Adesso, con le nuove regole sul 41 bis, tutto potrebbe diventare più facile per i boss e per questa ragione i magistrati siciliani insorgono. Antonino Ingroia, magistrato della Dda di Palermo, "pupillo" di Paolo Borsellino, non usa mezzi termini: "Il nuovo trattamento carcerario - dice - è una lontana controfigura del 41 bis che costituì una delle più significative risposte che lo Stato diede all'impennata stragista del '92. Queste nuove norme non garantiscono più la separazione tra i più pericolosi mafiosi anzi li agevola con il mondo esterno".
"Con il 41 bis lo Stato - aggiunge Ingroia - aveva anche intaccato uno dei principali miti dei capi mafia, quello del boss intoccabile anche in galera. Era stato un segnale forte delle istituzioni che impediva ai mafiosi di dettar legge anche da dentro il carcere. Adesso, a mio avviso, lo Stato dà la sensazione di abbassare la guardia nella lotta alla mafia". Dello stesso parere il sostituto procuratore Luca Tescaroli, che ha rappresentato con il procuratore aggiunto Paolo Giordano l'accusa nel processo per la strage di Capaci. Per Tescaroli il 41 bis "è una misura irrinunciabile perchè l'idea che stava alla base di quel provvedimento era isolare i boss dal circuito esterno per impedire che continuassero a mantenere il controllo del territorio anche se rinchiusi in un istituto penitenziario. Non bisogna compiere il perenne errore di considerare la mafia un tema emergenziale mentre è invece una piaga endemica che va sistematicamente combattuta".

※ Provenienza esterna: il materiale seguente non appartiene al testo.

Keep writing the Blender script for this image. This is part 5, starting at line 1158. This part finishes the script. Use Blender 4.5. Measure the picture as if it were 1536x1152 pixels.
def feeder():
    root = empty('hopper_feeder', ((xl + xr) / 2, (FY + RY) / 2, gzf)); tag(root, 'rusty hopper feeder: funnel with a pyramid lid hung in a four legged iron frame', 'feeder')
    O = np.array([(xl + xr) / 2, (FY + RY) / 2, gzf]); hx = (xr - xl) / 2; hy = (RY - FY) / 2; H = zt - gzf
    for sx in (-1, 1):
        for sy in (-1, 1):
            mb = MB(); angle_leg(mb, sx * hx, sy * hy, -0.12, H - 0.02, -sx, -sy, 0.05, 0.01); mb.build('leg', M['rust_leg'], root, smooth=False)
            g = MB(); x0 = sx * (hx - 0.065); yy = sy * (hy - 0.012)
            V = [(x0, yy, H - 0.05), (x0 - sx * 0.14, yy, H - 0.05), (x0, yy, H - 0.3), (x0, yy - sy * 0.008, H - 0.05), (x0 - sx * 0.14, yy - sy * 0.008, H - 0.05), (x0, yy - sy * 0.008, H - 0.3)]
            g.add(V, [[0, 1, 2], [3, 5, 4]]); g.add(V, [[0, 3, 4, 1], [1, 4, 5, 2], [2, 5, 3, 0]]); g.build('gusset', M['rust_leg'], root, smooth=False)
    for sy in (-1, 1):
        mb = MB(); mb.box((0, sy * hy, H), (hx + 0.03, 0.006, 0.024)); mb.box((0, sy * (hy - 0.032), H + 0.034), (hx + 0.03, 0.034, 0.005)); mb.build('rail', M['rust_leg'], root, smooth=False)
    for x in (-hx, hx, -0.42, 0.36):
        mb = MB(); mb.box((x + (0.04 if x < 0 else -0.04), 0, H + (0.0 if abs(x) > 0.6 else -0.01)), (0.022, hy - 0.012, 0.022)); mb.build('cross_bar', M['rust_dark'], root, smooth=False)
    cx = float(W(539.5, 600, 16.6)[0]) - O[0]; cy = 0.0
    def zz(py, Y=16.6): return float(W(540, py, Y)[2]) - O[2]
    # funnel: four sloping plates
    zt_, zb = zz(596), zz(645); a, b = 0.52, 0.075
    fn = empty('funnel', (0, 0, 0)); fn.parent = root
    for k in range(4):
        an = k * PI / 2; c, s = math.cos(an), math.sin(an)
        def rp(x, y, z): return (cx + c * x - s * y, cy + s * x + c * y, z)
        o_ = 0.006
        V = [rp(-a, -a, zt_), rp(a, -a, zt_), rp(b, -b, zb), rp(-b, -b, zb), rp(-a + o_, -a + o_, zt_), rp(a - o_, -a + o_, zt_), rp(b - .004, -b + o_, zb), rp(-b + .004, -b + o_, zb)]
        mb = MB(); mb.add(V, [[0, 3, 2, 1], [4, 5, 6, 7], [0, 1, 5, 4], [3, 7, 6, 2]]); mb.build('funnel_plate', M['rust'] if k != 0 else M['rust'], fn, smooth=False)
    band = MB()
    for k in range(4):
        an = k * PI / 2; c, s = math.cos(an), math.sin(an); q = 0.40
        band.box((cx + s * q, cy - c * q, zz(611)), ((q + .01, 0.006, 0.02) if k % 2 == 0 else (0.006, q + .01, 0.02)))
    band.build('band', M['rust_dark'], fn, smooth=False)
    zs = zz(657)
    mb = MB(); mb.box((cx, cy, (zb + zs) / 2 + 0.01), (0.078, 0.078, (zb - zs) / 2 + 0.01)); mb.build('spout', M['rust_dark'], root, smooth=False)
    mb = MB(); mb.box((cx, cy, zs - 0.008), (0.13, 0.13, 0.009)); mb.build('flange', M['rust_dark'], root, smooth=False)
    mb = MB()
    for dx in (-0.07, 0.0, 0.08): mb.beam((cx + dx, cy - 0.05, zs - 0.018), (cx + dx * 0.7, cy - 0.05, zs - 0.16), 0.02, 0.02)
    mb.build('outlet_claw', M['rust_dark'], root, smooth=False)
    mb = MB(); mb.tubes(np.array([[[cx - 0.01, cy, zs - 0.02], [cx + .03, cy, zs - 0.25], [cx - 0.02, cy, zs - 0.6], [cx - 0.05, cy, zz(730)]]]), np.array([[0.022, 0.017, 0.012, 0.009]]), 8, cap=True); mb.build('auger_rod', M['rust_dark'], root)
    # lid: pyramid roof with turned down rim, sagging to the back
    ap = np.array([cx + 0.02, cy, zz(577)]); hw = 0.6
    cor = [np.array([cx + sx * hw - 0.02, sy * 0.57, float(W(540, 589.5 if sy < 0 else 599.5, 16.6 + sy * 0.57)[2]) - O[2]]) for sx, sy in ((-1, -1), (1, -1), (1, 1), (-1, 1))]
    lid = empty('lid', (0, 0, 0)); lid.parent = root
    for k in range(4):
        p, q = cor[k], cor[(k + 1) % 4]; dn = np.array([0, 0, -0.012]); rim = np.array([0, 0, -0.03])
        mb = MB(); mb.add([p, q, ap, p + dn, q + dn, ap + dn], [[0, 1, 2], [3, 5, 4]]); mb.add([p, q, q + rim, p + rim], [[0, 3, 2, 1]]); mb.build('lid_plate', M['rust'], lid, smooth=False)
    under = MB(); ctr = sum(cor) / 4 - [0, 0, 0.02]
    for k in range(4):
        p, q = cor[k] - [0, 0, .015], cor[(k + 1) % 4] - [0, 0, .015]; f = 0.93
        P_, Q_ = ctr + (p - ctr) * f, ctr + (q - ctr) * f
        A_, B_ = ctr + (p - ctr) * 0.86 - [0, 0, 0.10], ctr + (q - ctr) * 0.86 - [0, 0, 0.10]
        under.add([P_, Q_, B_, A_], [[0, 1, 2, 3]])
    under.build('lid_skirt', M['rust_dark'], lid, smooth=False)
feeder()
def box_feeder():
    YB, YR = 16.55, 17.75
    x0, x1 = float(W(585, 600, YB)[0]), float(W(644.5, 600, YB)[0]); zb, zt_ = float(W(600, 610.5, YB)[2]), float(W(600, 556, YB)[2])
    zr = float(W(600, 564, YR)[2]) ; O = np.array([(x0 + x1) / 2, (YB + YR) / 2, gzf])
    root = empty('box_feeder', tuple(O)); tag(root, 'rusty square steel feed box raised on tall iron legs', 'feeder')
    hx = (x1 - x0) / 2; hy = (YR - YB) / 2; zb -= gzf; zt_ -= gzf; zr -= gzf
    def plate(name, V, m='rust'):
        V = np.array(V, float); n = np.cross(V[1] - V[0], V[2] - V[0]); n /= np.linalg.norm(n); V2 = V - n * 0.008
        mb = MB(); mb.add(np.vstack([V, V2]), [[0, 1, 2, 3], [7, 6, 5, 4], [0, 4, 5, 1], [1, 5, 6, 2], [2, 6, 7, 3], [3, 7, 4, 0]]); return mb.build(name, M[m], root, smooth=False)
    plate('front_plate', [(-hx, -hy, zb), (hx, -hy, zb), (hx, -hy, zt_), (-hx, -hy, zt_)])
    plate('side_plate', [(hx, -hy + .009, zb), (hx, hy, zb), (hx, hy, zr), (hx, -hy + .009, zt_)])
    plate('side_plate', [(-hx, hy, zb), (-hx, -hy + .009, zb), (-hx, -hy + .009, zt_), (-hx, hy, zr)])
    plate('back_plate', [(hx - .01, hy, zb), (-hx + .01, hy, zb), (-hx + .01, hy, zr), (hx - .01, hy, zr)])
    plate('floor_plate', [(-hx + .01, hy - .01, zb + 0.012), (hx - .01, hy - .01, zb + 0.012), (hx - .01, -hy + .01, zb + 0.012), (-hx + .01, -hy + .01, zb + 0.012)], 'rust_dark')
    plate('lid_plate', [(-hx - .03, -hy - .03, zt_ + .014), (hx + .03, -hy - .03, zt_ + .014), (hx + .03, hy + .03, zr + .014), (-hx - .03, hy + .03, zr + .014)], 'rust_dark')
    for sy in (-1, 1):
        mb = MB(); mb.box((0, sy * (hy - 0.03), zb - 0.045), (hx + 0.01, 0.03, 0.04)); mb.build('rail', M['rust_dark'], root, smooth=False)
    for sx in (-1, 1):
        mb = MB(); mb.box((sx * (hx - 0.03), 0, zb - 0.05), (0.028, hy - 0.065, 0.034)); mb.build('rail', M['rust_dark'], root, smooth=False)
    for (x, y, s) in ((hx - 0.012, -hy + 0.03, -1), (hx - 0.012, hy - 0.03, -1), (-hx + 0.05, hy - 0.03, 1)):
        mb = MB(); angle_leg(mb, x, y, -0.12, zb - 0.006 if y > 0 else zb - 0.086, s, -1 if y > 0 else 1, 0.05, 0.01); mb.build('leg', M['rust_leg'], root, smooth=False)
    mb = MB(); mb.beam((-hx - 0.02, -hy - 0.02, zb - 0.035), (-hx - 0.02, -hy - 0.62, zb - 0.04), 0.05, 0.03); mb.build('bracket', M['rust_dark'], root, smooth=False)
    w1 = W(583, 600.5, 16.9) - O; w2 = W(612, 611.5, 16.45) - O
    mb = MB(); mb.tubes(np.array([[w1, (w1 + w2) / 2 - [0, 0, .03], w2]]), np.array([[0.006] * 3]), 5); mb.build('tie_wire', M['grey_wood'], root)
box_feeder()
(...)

Contrario alle nuove regole sul 41 bis anche Antonino Di Matteo titolare con la collega Anna Maria Palma delle inchieste sull'attentato al giudice Paolo Borsellino e sui mandanti esterni delle stragi del '92. "L'applicazione del 41 bis - afferma Di Matteo- aveva dato buoni risultati perchè aveva evitato i contatti interni tra i boss e sopratutto tra questi e l'esterno così come avveniva prima dell'introduzione del regime duro". Per Di Matteo il 41 bis non ha pregiudicato i diritti umani dei detenuti ed aveva salvaguardato al meglio un'esigenza dimostratasi di primaria importanza, quella dell'isolamento. "Molti collaboratori di giustizia - ricorda il magistrato - ci hanno svelato tutti i trucchi usati dai boss detenuti per comunicare con l'esterno riuscendo a trasmettere anche ordini di compiere omicidi".